> SUPPLIED MATERIAL:

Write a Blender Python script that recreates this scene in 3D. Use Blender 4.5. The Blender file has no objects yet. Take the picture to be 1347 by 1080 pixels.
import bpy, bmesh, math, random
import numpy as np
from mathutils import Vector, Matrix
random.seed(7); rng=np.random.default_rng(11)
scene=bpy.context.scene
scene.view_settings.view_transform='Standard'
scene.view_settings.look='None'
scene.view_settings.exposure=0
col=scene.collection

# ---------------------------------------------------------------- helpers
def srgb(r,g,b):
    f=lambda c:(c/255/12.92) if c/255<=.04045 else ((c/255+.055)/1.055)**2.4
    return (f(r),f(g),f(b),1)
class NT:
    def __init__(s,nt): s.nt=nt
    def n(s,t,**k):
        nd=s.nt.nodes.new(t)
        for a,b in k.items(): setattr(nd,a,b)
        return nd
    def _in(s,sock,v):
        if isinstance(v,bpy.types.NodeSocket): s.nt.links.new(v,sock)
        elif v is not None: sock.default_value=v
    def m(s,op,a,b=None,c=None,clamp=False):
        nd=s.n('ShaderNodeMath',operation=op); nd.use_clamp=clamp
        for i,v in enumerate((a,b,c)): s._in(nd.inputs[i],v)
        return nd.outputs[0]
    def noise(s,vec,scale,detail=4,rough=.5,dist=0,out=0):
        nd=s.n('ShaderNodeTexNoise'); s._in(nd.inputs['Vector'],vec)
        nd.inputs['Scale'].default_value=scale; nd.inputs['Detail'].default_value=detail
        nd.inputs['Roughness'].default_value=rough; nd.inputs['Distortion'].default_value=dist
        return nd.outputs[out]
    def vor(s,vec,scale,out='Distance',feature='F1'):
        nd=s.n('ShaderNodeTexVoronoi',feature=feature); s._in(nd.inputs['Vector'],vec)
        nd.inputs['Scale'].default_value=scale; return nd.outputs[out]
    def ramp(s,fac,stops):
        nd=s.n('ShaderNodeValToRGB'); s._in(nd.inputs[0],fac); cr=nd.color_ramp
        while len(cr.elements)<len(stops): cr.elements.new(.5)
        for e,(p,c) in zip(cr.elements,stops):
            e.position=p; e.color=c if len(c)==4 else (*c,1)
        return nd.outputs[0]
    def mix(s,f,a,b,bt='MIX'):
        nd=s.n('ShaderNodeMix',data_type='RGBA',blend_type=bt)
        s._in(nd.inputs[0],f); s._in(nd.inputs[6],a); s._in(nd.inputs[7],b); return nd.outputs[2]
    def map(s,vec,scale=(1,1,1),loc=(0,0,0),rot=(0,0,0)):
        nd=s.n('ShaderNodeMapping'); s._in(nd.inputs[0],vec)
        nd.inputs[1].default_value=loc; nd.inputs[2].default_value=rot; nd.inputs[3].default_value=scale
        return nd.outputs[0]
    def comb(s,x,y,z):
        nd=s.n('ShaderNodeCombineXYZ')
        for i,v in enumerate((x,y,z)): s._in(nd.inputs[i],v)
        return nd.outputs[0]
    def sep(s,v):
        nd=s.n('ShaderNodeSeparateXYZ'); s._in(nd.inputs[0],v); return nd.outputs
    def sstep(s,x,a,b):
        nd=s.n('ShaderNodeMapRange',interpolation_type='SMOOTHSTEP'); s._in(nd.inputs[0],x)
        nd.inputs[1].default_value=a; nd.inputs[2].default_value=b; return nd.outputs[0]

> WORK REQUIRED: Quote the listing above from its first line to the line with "col=scene.collection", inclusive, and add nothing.

> THE OUTPUT:
Write a Blender Python script that recreates this scene in 3D. Use Blender 4.5. The Blender file has no objects yet. Take the picture to be 1347 by 1080 pixels.
import bpy, bmesh, math, random
import numpy as np
from mathutils import Vector, Matrix
random.seed(7); rng=np.random.default_rng(11)
scene=bpy.context.scene
scene.view_settings.view_transform='Standard'
scene.view_settings.look='None'
scene.view_settings.exposure=0
col=scene.collection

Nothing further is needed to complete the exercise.